→ What you should do
Drop the pictures, then extract the listing word for word.

→ Data
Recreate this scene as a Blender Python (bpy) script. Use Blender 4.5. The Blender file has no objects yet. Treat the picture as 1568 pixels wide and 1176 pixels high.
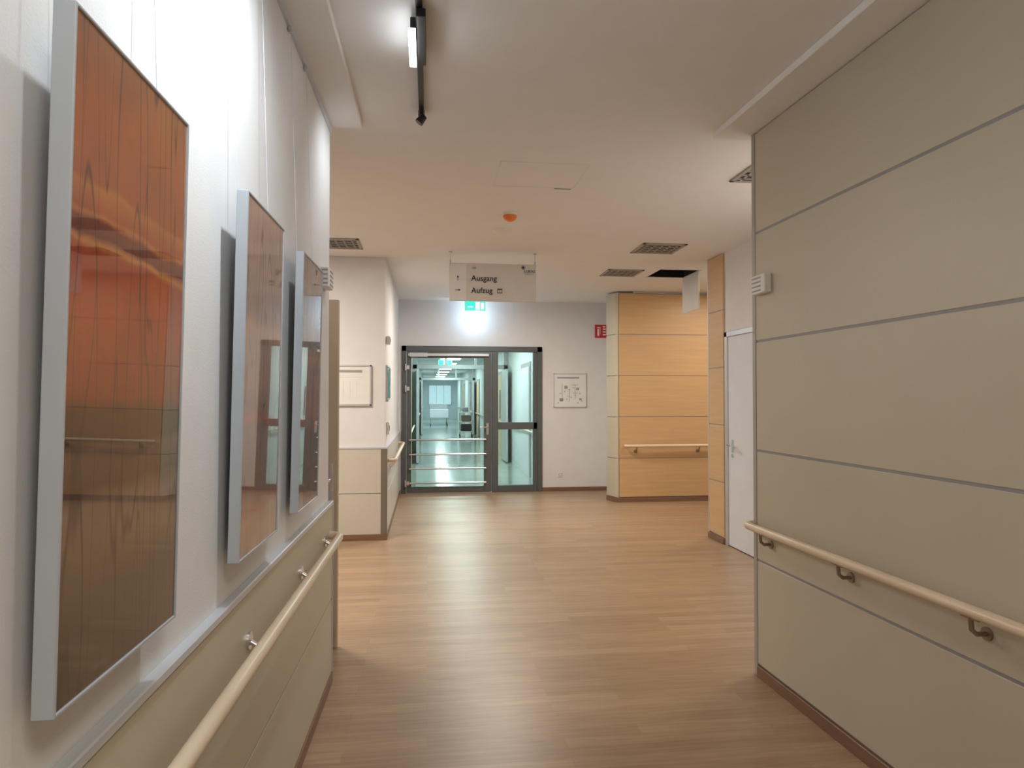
import bpy, math, random
from mathutils import Vector, Matrix
random.seed(4)
S=bpy.context.scene
try:
    S.view_settings.view_transform='Standard'
    S.view_settings.look='None'
except Exception: pass

# ---------------------------------------------------------------- materials
def _new(name):
    m=bpy.data.materials.new(name); m.use_nodes=True
    nt=m.node_tree; return m,nt,nt.nodes['Principled BSDF']
def M(name,col,rough=.5,metal=0.,var=.05,scale=6,bump=0,bscale=150,emit=None,es=0,coat=0,spec=.5):
    m,nt,p=_new(name)
    tc=nt.nodes.new('ShaderNodeTexCoord'); n=nt.nodes.new('ShaderNodeTexNoise')
    n.inputs['Scale'].default_value=scale; n.inputs['Detail'].default_value=4
    nt.links.new(tc.outputs['Object'],n.inputs['Vector'])
    r=nt.nodes.new('ShaderNodeValToRGB')
    r.color_ramp.elements[0].position=.3; r.color_ramp.elements[1].position=.7
    r.color_ramp.elements[0].color=(*[c*(1-var) for c in col],1)
    r.color_ramp.elements[1].color=(*[min(1,c*(1+var)) for c in col],1)
    nt.links.new(n.outputs['Fac'],r.inputs['Fac']); nt.links.new(r.outputs['Color'],p.inputs['Base Color'])
    p.inputs['Roughness'].default_value=rough; p.inputs['Metallic'].default_value=metal
    p.inputs['Specular IOR Level'].default_value=spec
    p.inputs['Coat Weight'].default_value=coat
    if bump:
        n2=nt.nodes.new('ShaderNodeTexNoise'); n2.inputs['Scale'].default_value=bscale
        nt.links.new(tc.outputs['Object'],n2.inputs['Vector'])
        b=nt.nodes.new('ShaderNodeBump'); b.inputs['Strength'].default_value=bump; b.inputs['Distance'].default_value=.004
        nt.links.new(n2.outputs['Fac'],b.inputs['Height']); nt.links.new(b.outputs['Normal'],p.inputs['Normal'])
    if emit:
        p.inputs['Emission Color'].default_value=(*emit,1); p.inputs['Emission Strength'].default_value=es
    return m
def Wood(name,c1,c2,sc=(2,2,30),rough=.45):
    m,nt,p=_new(name)
    tc=nt.nodes.new('ShaderNodeTexCoord'); mp=nt.nodes.new('ShaderNodeMapping'); mp.inputs['Scale'].default_value=sc
    n=nt.nodes.new('ShaderNodeTexNoise'); n.inputs['Scale'].default_value=2; n.inputs['Detail'].default_value=6
    r=nt.nodes.new('ShaderNodeValToRGB'); r.color_ramp.elements[0].position=.3; r.color_ramp.elements[1].position=.7
    r.color_ramp.elements[0].color=(*c1,1); r.color_ramp.elements[1].color=(*c2,1)
    nt.links.new(tc.outputs['Object'],mp.inputs['Vector']); nt.links.new(mp.outputs['Vector'],n.inputs['Vector'])
    nt.links.new(n.outputs['Fac'],r.inputs['Fac']); nt.links.new(r.outputs['Color'],p.inputs['Base Color'])
    p.inputs['Roughness'].default_value=rough
    return m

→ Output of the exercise
Recreate this scene as a Blender Python (bpy) script. Use Blender 4.5. The Blender file has no objects yet. Treat the picture as 1568 pixels wide and 1176 pixels high.
import bpy, math, random
from mathutils import Vector, Matrix
random.seed(4)
S=bpy.context.scene
try:
    S.view_settings.view_transform='Standard'
    S.view_settings.look='None'
except Exception: pass

# ---------------------------------------------------------------- materials
def _new(name):
    m=bpy.data.materials.new(name); m.use_nodes=True
    nt=m.node_tree; return m,nt,nt.nodes['Principled BSDF']
def M(name,col,rough=.5,metal=0.,var=.05,scale=6,bump=0,bscale=150,emit=None,es=0,coat=0,spec=.5):
    m,nt,p=_new(name)
    tc=nt.nodes.new('ShaderNodeTexCoord'); n=nt.nodes.new('ShaderNodeTexNoise')
    n.inputs['Scale'].default_value=scale; n.inputs['Detail'].default_value=4
    nt.links.new(tc.outputs['Object'],n.inputs['Vector'])
    r=nt.nodes.new('ShaderNodeValToRGB')
    r.color_ramp.elements[0].position=.3; r.color_ramp.elements[1].position=.7
    r.color_ramp.elements[0].color=(*[c*(1-var) for c in col],1)
    r.color_ramp.elements[1].color=(*[min(1,c*(1+var)) for c in col],1)
    nt.links.new(n.outputs['Fac'],r.inputs['Fac']); nt.links.new(r.outputs['Color'],p.inputs['Base Color'])
    p.inputs['Roughness'].default_value=rough; p.inputs['Metallic'].default_value=metal
    p.inputs['Specular IOR Level'].default_value=spec
    p.inputs['Coat Weight'].default_value=coat
    if bump:
        n2=nt.nodes.new('ShaderNodeTexNoise'); n2.inputs['Scale'].default_value=bscale
        nt.links.new(tc.outputs['Object'],n2.inputs['Vector'])
        b=nt.nodes.new('ShaderNodeBump'); b.inputs['Strength'].default_value=bump; b.inputs['Distance'].default_value=.004
        nt.links.new(n2.outputs['Fac'],b.inputs['Height']); nt.links.new(b.outputs['Normal'],p.inputs['Normal'])
    if emit:
        p.inputs['Emission Color'].default_value=(*emit,1); p.inputs['Emission Strength'].default_value=es
    return m
def Wood(name,c1,c2,sc=(2,2,30),rough=.45):
    m,nt,p=_new(name)
    tc=nt.nodes.new('ShaderNodeTexCoord'); mp=nt.nodes.new('ShaderNodeMapping'); mp.inputs['Scale'].default_value=sc
    n=nt.nodes.new('ShaderNodeTexNoise'); n.inputs['Scale'].default_value=2; n.inputs['Detail'].default_value=6
    r=nt.nodes.new('ShaderNodeValToRGB'); r.color_ramp.elements[0].position=.3; r.color_ramp.elements[1].position=.7
    r.color_ramp.elements[0].color=(*c1,1); r.color_ramp.elements[1].color=(*c2,1)
    nt.links.new(tc.outputs['Object'],mp.inputs['Vector']); nt.links.new(mp.outputs['Vector'],n.inputs['Vector'])
    nt.links.new(n.outputs['Fac'],r.inputs['Fac']); nt.links.new(r.outputs['Color'],p.inputs['Base Color'])
    p.inputs['Roughness'].default_value=rough
    return m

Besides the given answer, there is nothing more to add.